Sunday, May 12, 2013

Mother's Day thoughts

I've read lots of posts today about mothers, some so wonderful as to be angels and others pretty dysfunctional. It made me probe my thoughts about my mom, but that's for another post, another time, because the day got me to thinking about myself as a mom. I hope I was somewhere between those extremes--not an angel but not terribly dysfunctional.
I never thought much about having children. I just assumed they'd come along after I married. They didn't, and while it didn't bother me much, my then-husband was desperate to be a father. We began adoption proceedings after five years or marriage and too many fertility tests, and within a few short years I found myself the mother of four adopted children, two of mixed race. I loved it, reveled in it, adored those children, even though at one point I had three under three and all in diapers. There is nothing better than the child hanging on to your shoulder who is quite certain you are the center of his or her universe.
Flash forward a few years, and I suddenly was the single parent of four, ages six to twelve. Yes, I had envisioned life without that man but I was scared. I didn't know I could raise four children alone. I somehow did it, because today they are each happy, contributing citizens, successful in their chosen fields, loving husbands and wives and mothers and fathers. And so close to each other emotionally and to me. I am so proud I could bust my buttons. Other people heap praise on me for raising four wonderful children, but I shrug and say "It was dumb luck." And I think it was.
I was busy, working and trying to start a writing career. I thought they would put on my tombstone, "I remember her--she always said, 'Run ng now, I'm busy." They each began to work at sixteen--if they wanted cars they had to pay their own insurance. Then they griped, once doctor's children and expecting the world on a platter; today they are grateful for the experience.
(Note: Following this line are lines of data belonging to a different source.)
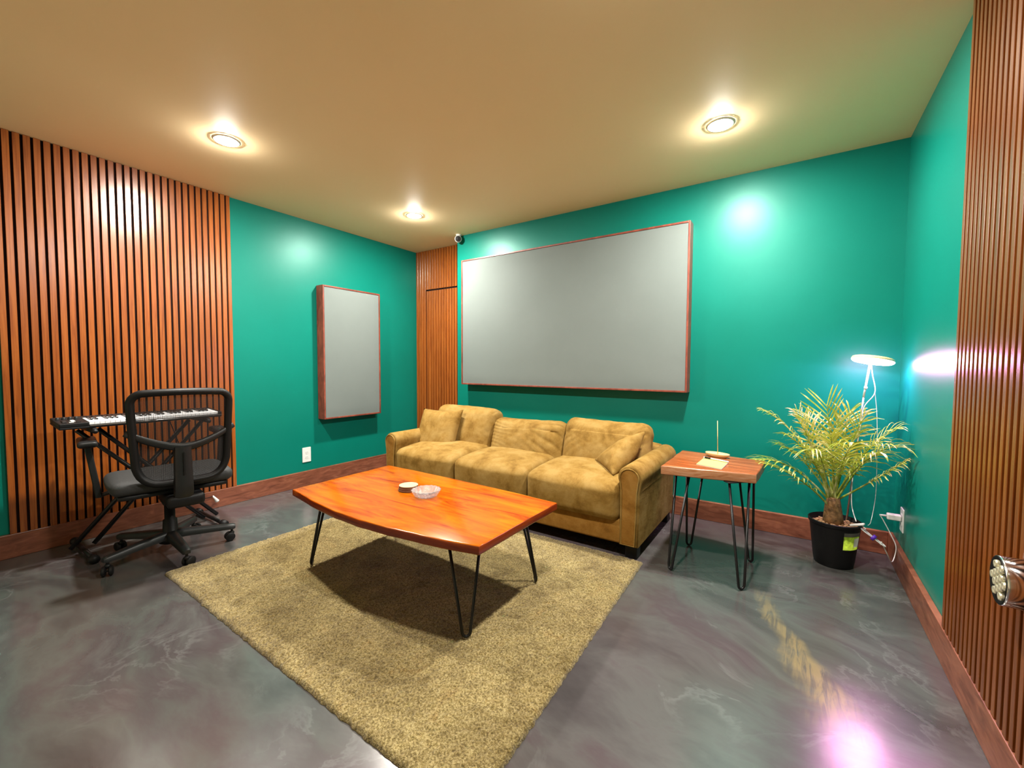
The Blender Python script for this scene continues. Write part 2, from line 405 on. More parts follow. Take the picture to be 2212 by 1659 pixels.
for i in range(21):
    x0 = .004 + .0401 * i; z0 = 0 if x0 + .03 < .165 else 1.992
    box(b, x0, min(x0 + .030, XA - .001), D - TS, D - .009, z0, H - .001, .0012, 1)
obj('slats', b, SLAT_A, t, False)
b = B()
for i in range(4, 21):
    x0 = .004 + .0401 * i + (.008 if i == 4 else 0)
    box(b, x0, min(.004 + .0401 * i + .030, XA - .001), D - TS, D - .0092, .008, 1.974, .0012, 1)
struct('door_1', b, SLAT_A)

# ------------------------------------------------------------------ acoustic panels
def panel(label, corners, depth, axis, loc):
    """axis 'x': hangs on the left wall, 'y': on the back wall"""
    t = thing('acoustic_panel', label, 'acoustic panel', loc)
    a0, a1, z0, z1 = corners; f = .014
    def bx(bm, u0, u1, w0, w1, d0, d1, bev=.002):
        if axis == 'x': box(bm, d0, d1, u0, u1, w0, w1, bev)
        else: box(bm, u0, u1, -d1, -d0, w0, w1, bev)
    b = B()
    for q in ((a0, a0 + f, z0, z1), (a1 - f, a1, z0, z1), (a0 + f, a1 - f, z0, z0 + f), (a0 + f, a1 - f, z1 - f, z1)): bx(b, *q, .001, depth)
    obj('frame', b, FRAME, t, False)
    b = B(); n = 40
    def P(u, w):
        uu, ww = a0 + f + u * (a1 - a0 - 2 * f), z0 + f + w * (z1 - z0 - 2 * f)
        e = min(u, 1 - u) * (a1 - a0); e2 = min(w, 1 - w) * (z1 - z0)
        d = depth - .006 + .003 * min(1, e / .05) * min(1, e2 / .05) + .0022 * noise.noise(V(uu * 3, ww * 4, 3)) * (1 if w < .2 else .4)
        return (d, uu, ww) if axis == 'x' else (uu, -d, ww)
    G = [[b.verts.new(P(i / n, j / n)) for j in range(n + 1)] for i in range(n + 1)]
    for i in range(n):
        for j in range(n): b.faces.new((G[i][j], G[i + 1][j], G[i + 1][j + 1], G[i][j + 1]))
    bk = (a0 + f, a1 - f, z0 + f, z1 - f)
    bx(b, *bk, .002, depth - .012, 0)
    obj('cloth_face', b, CLOTH, t)
panel('wide grey cloth acoustic panel in red wood frame above the sofa', (.963, 3.1, .930, 2.16), .1, 'y', (2.03, 0, .93))
panel('tall narrow grey acoustic panel in red wood frame above the double outlet', (-1.05, -.405, .608, 1.862), .105, 'x', (0, -.73, .608))

# ------------------------------------------------------------------ ceiling lights
def downlight(x, y, label, m=None):
    t = thing('recessed_light', label, 'ceiling light', (x, y, H), 'round recessed ceiling lights')
    b = B(); lathe(b, [(.056, -.001), (.057, -.006), (.060, -.0072), (.070, -.005), (.074, -.0005)], 48, Matrix.Translation((x, y, H))); obj('trim_ring', b, TRIMW, t)
    b = B(); lathe(b, [(0, -.0145), (.022, -.0140), (.041, -.0115), (.050, -.0085), (.056, -.0015)], 40, Matrix.Translation((x, y, H))); obj('diffuser', b, m or LAMP, t)
downlight(.93, -2.16, 'round glowing ceiling light above the office chair and keyboard')
downlight(.92, -.68, 'round glowing ceiling light nearest the small white security camera')
downlight(3.37, -.742, 'round glowing ceiling light above the side table')
downlight(3.37, -2.16, 'round ceiling light above the bare floor beside the rug', LAMPD)

# ------------------------------------------------------------------ outlets, camera, spotlight
def outlet(label, p, nrm, w, h):
    t = thing('wall_outlet', label, 'outlet', p)
    Mx = aim(p, nrm)
    b = B(); s = bmesh.new(); bmesh.ops.create_cube(s, size=1)
    for v in s.verts: v.co = V(v.co.x * w, v.co.y * h, (v.co.z + .5) * .006)
    bmesh.ops.bevel(s, geom=list(s.edges), offset=.002, segments=2, affect='EDGES'); merge(b, s, Mx); obj('cover_plate', b, WHITEP, t, False)
    for sg in (-1, 1):
        b = B(); prism(b, [(.017 * math.cos(a) * (1 if abs(math.cos(a)) < .9 else .97), .0145 * math.sin(a) + sg * .0225) for a in (2 * PI * k / 20 for k in range(20))], .0062, .0075, Mx); r = obj('receptacle', b, WHITEP, t, False)
        b = B()
        for q in (-.006, .006): prism(b, [(q - .0012, sg * .0225 - .004), (q + .0012, sg * .0225 - .004), (q + .0012, sg * .0225 + .005), (q - .0012, sg * .0225 + .005)], .0074, .0078, Mx)
        obj('slots', b, BLACKP, r, False)
    return t
outlet('white double outlet plate on the green wall under the narrow grey panel', (0.0005, -1.173, .286), (1, 0, 0), .082, .137)
outlet('white outlet plate in the corner with the charger plugged in', (W - .0005, -.25, .287), (-1, 0, 0), .075, .128)
t = thing('power_adapter', 'small white plug-in charger sticking out of the corner outlet', 'adapter', (W - .05, -.25, .297))
b = B(); box(b, W - .068, W - .0085, -.268, -.232, .281, .313, .006, 3); obj('body', b, WHITEP, t, False)
b = B(); tube(b, [(W - .066, -.25, .297), (W - .098, -.251, .297)], [.006, .004], 10); obj('cord_plug', b, WHITEP, t)
t = thing('security_camera', 'small round white security camera at the ceiling above the alcove edge', 'camera', (.885, -.05, H))
b = B(); lathe(b, [(0, 0), (.026, -.0005), (.026, -.012), (.012, -.016), (.010, -.024)], 24, Matrix.Translation((.885, -.05, H))); obj('mount', b, WHITEP, t)
cd = V(.62, -.76, -.2).normalized(); cc = V(.885, -.055, H - .046)
b = B(); lathe(b, [(0, -.034), (.020, -.031), (.034, -.014), (.036, .006), (.033, .022), (.029, .027)], 28, aim(cc, cd)); obj('housing', b, WHITEP, t)
b = B(); lathe(b, [(.0285, .0268), (.026, .0275), (.012, .029), (0, .029)], 28, aim(cc, cd)); fp = obj('lens_face', b, BLACKP, t)
b = B(); lathe(b, [(.009, .0292), (.008, .031), (0, .0318)], 18, aim(cc, cd)); obj('lens', b, GREYP, fp)
# chrome spotlight on the slatted wall
pl = V(W - .078, -1.80, .597); pd = V(-1, .03, 0).normalized(); PM = aim(pl, pd)
t = thing('spotlight', 'chrome cylindrical spotlight with a honeycomb face on the slatted wall', 'spotlight', (W - TS, -1.795, .597))
b = B(); lathe(b, [(.0575, -.012), (.0578, 0), (.059, .0), (.0595, -.004), (.0595, -.054), (.052, -.055), (0, -.055)], 48, PM); obj('housing', b, CHROME, t)
b = B(); lathe(b, [(0, -.006), (.050, -.006), (.0575, .0015), (.0576, -.002)], 48, PM); fp = obj('face_plate', b, BLACKP, t)
k = 0
for q in range(-2, 3):
    for r in range(-2, 3):
        x = (q + r * .5) * .0225; y = r * .0195
        if math.hypot(x, y) < .043:
            b = B(); lathe(b, [(.0098, -.0055), (.0102, -.001), (.0085, .0035), (.0055, .0015), (0, .0005)], 16, PM @ Matrix.Translation((y, x, 0))); obj('lens', b, PEWTER, fp)

# ------------------------------------------------------------------ rug
b = B(); nx, ny = 300, 222
cor = [V(.985, -2.535, 0), V(3.11, -2.57, 0), V(3.06, -.965, 0), V(.985, -.965, 0)]
G = []
for i in range(nx + 1):
    row = []
    for j in range(ny + 1):
        u, w = i / nx, j / ny
        p = (cor[0] * (1 - u) + cor[1] * u) * (1 - w) + (cor[3] * (1 - u) + cor[2] * u) * w
        e = min(i, nx - i, j, ny - j)
        j1 = V(noise.noise(p * 40), noise.noise(p * 40 + V(9, 0, 0)), 0) * (.006 if e == 0 else .003)
        z = .016 + .004 * noise.noise(p * 60) + .003 * noise.noise(p * 9 + V(3, 3, 0)) + random.uniform(-.0028, .0028)
        if e == 0: z = .002
        elif e == 1: z *= .8
        row.append(b.verts.new((p.x + j1.x, p.y + j1.y, max(.002, z))))
    G.append(row)
for i in range(nx):
    for j in range(ny): b.faces.new((G[i][j], G[i + 1][j], G[i + 1][j + 1], G[i][j + 1]))
bd = [G[i][0] for i in range(nx + 1)] + [G[nx][j] for j in range(1, ny + 1)] + [G[i][ny] for i in range(nx - 1, -1, -1)] + [G[0][j] for j in range(ny - 1, 0, -1)]
lo = [b.verts.new((v.co.x, v.co.y, .0005)) for v in bd]
for i in range(len(bd)): b.faces.new((bd[i], bd[(i + 1) % len(bd)], lo[(i + 1) % len(bd)], lo[i]))
tag(obj('area_rug', b, RUG, loc=(2.04, -1.75, 0)), 'shaggy tan rug on the floor under the coffee table', 'rug')

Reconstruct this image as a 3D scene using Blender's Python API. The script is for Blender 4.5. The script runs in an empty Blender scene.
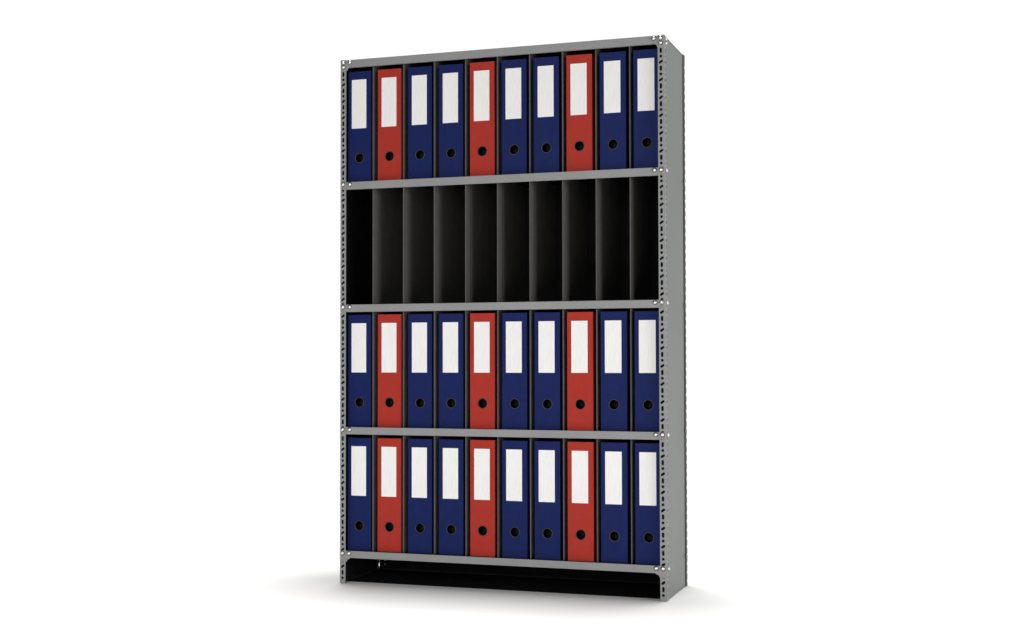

I do know a few things I did right. Meals were always on time, well balanced, and home-made; chores were assigned; rooms were to be kept reasonably tidy (this was only successful with two of the four). But I think the biggest thing is that they knew I loved them and that I was there for them. I remember the spring night that my oldest didn't come home until daybreak--he found me, wearing a big t-shirt and undies, sitting in a chair by the door. His explanation that he'd been swimming in a quarry  brought a torrent of anger, but he knew it was fueled by love and concern. We struggled through the years when teen-age girls hate their mothers and survived, love intact. I heard stories later of things I wish they'd never told me--parties they gave when I traveled on business, etc. Then we were on to proms and too soon weddings, several of which turned into four- and five-day parties.
And then, belatedly, there were seven grandchildren, all close together in age.
Perhaps my proudest moment, the one that epitomizes the love and closeness of my family, was the party they threw for eighty of my nearest and dearest to mark my 70th birthday. Afterwards, many people commented on their strong affection for each other and for me.
I know I am blessed, but motherhood? I don't have a clue about it.